Giving grants for research and community-building
HBCU libraries, as well as other research centers, universities and museums are benefiting from grants given by the Getty Foundation as part of its ongoing Black Visual Arts Archives program. In August, it awarded $1.5 million to seven institutions, including the Amistad Research Center in New Orleans, Cal State Los Angeles and Visual AIDS in New York.
The goal is to enable groups to organize, preserve and digitize vast archives that have thus far remained largely uncatalogued and unavailable to scholars — and to build community between archive stewards, says Getty Foundation senior program officer Miguel de Baca, who has been meeting with potential grantees and logging hundreds of hours of travel in what he calls a "bespoke" process of identification.
De Baca knew from personal experience that there was an urgent need for these disparate, often hidden archives to be made widely available. In 2003 he took an African American art history class in graduate school, and when he tried to put together a bibliography, he found it difficult to find primary sources. In 2021 he assembled members of the HBCU Library Alliance "to hear and assess the universe of needs among Black archivists in particular." He later interviewed nearly two dozen historians of African American art history and visual culture studies to pinpoint collective needs.
Collecting and displaying indelible images
It's not all about archives, of course, says Jim Ganz, the Getty's senior curator of photographs. The Getty's collection is largely white by virtue of its focus on pre-20th-century European art. The photography department is an outlier in that its collection begins with the earliest images and continues to modern day — this allows the department to be especially representative. One of the best ways to accomplish parity is through acquisitions, Ganz says, and his team of seven curators regularly acquires work by Black photographers.
"Every single object that comes into the collection changes the whole collection," Ganz says. "It might be subtle, but it creates crosscurrents and ripples that you might not predict."

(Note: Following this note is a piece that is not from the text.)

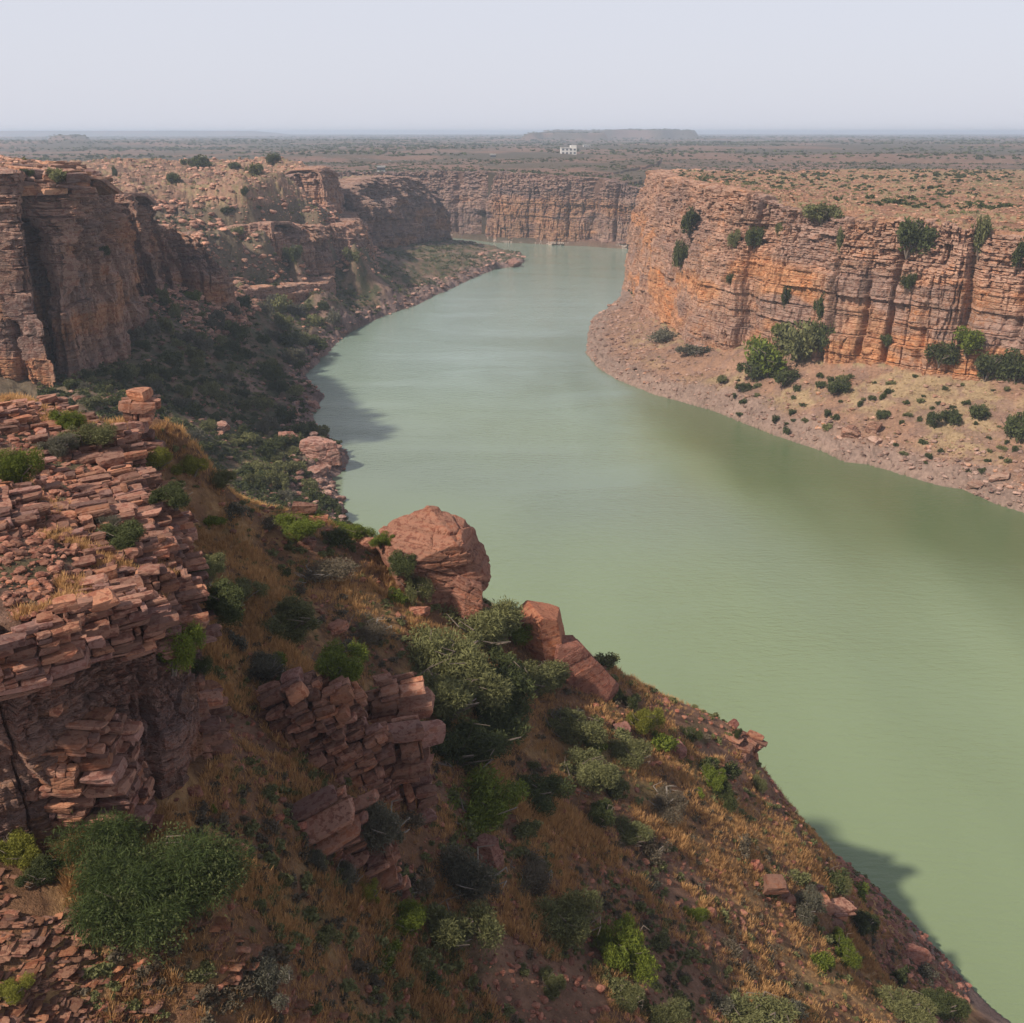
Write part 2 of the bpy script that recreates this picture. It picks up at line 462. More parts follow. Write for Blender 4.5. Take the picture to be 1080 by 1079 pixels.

Ganz says that photographer Adger Cowans once told him that one of the most established histories of photography, published by Beaumont Newhall, doesn't feature a single Black artist. Similarly, in 1995, the Getty published a handbook of its photography collection, featuring 200 images, none by artists of color, Ganz says.
"We are really trying to expand that canon so that these kinds of things never happen again," Ganz says.
Since 2019, the Getty has staged six major exhibitions of Black photography, including one featuring the work of New York's Kamoinge Workshop — a collective of Black photographers formed in 1963 — an exhibition with Dawoud Bey and Carrie Mae Weems in dialogue; and another spotlighting prominent Afro Cuban photographer Maria Magdalena Campos-Pons. Next year it will stage a traveling exhibition that just opened at the National Gallery of Art in Washington, D.C., titled "Photography and the Black Arts Movement, 1955-1985."
The National Gallery of Art also owns a print of an 1863 photo, "The Scourged Back," which shows the heavily scarred back of an escaped slave. A copy of the same photo was recently targeted for removal by Trump officials from a national park in Georgia and has since emerged as the latest flashpoint in the administration's efforts to minimize the brutal history of slavery in America.
Ganz says the travails of the Smithsonian and national parks make him "more motivated to do the work that we're doing. Let's just keep going."